══ Recorded information ══
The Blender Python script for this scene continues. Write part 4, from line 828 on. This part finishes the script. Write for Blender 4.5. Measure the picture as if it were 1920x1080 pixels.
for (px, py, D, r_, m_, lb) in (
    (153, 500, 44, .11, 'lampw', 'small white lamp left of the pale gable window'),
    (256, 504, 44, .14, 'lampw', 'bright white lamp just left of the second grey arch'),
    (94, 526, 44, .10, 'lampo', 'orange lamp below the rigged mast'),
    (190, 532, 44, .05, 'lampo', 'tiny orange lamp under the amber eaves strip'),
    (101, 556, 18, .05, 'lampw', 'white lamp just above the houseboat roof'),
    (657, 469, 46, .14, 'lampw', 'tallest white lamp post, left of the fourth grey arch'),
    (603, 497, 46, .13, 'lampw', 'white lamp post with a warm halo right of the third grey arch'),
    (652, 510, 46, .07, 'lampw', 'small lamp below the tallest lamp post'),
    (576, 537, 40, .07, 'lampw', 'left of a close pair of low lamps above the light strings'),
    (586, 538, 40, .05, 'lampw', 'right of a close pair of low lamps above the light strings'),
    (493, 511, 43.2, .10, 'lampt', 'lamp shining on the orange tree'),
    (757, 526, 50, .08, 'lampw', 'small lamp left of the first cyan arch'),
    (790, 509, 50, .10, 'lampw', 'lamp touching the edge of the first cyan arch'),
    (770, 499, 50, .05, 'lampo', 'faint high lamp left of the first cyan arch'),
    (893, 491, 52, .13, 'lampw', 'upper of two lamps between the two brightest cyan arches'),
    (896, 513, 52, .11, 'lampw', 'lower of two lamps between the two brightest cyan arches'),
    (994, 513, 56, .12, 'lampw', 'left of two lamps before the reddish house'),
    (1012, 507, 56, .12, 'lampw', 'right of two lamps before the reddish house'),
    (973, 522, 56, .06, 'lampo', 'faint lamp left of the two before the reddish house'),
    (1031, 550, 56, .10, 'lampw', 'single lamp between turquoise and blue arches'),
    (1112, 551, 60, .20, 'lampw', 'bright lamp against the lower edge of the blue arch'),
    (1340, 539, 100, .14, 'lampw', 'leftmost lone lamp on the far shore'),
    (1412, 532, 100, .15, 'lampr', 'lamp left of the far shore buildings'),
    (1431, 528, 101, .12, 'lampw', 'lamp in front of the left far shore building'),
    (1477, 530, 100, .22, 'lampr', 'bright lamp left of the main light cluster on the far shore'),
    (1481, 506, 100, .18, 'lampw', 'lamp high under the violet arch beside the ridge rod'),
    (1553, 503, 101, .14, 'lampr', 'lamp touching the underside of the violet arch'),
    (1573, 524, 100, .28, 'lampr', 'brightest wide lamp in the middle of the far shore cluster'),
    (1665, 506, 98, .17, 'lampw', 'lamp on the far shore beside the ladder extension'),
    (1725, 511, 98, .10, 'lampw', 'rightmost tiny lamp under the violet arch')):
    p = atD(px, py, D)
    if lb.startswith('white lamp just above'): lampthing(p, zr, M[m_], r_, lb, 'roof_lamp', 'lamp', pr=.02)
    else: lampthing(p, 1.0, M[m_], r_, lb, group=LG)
═══
== What the task asks ==
Word for word, write out all of the data above.

== The answer ==
The Blender Python script for this scene continues. Write part 4, from line 828 on. This part finishes the script. Write for Blender 4.5. Measure the picture as if it were 1920x1080 pixels.
for (px, py, D, r_, m_, lb) in (
    (153, 500, 44, .11, 'lampw', 'small white lamp left of the pale gable window'),
    (256, 504, 44, .14, 'lampw', 'bright white lamp just left of the second grey arch'),
    (94, 526, 44, .10, 'lampo', 'orange lamp below the rigged mast'),
    (190, 532, 44, .05, 'lampo', 'tiny orange lamp under the amber eaves strip'),
    (101, 556, 18, .05, 'lampw', 'white lamp just above the houseboat roof'),
    (657, 469, 46, .14, 'lampw', 'tallest white lamp post, left of the fourth grey arch'),
    (603, 497, 46, .13, 'lampw', 'white lamp post with a warm halo right of the third grey arch'),
    (652, 510, 46, .07, 'lampw', 'small lamp below the tallest lamp post'),
    (576, 537, 40, .07, 'lampw', 'left of a close pair of low lamps above the light strings'),
    (586, 538, 40, .05, 'lampw', 'right of a close pair of low lamps above the light strings'),
    (493, 511, 43.2, .10, 'lampt', 'lamp shining on the orange tree'),
    (757, 526, 50, .08, 'lampw', 'small lamp left of the first cyan arch'),
    (790, 509, 50, .10, 'lampw', 'lamp touching the edge of the first cyan arch'),
    (770, 499, 50, .05, 'lampo', 'faint high lamp left of the first cyan arch'),
    (893, 491, 52, .13, 'lampw', 'upper of two lamps between the two brightest cyan arches'),
    (896, 513, 52, .11, 'lampw', 'lower of two lamps between the two brightest cyan arches'),
    (994, 513, 56, .12, 'lampw', 'left of two lamps before the reddish house'),
    (1012, 507, 56, .12, 'lampw', 'right of two lamps before the reddish house'),
    (973, 522, 56, .06, 'lampo', 'faint lamp left of the two before the reddish house'),
    (1031, 550, 56, .10, 'lampw', 'single lamp between turquoise and blue arches'),
    (1112, 551, 60, .20, 'lampw', 'bright lamp against the lower edge of the blue arch'),
    (1340, 539, 100, .14, 'lampw', 'leftmost lone lamp on the far shore'),
    (1412, 532, 100, .15, 'lampr', 'lamp left of the far shore buildings'),
    (1431, 528, 101, .12, 'lampw', 'lamp in front of the left far shore building'),
    (1477, 530, 100, .22, 'lampr', 'bright lamp left of the main light cluster on the far shore'),
    (1481, 506, 100, .18, 'lampw', 'lamp high under the violet arch beside the ridge rod'),
    (1553, 503, 101, .14, 'lampr', 'lamp touching the underside of the violet arch'),
    (1573, 524, 100, .28, 'lampr', 'brightest wide lamp in the middle of the far shore cluster'),
    (1665, 506, 98, .17, 'lampw', 'lamp on the far shore beside the ladder extension'),
    (1725, 511, 98, .10, 'lampw', 'rightmost tiny lamp under the violet arch')):
    p = atD(px, py, D)
    if lb.startswith('white lamp just above'): lampthing(p, zr, M[m_], r_, lb, 'roof_lamp', 'lamp', pr=.02)
    else: lampthing(p, 1.0, M[m_], r_, lb, group=LG)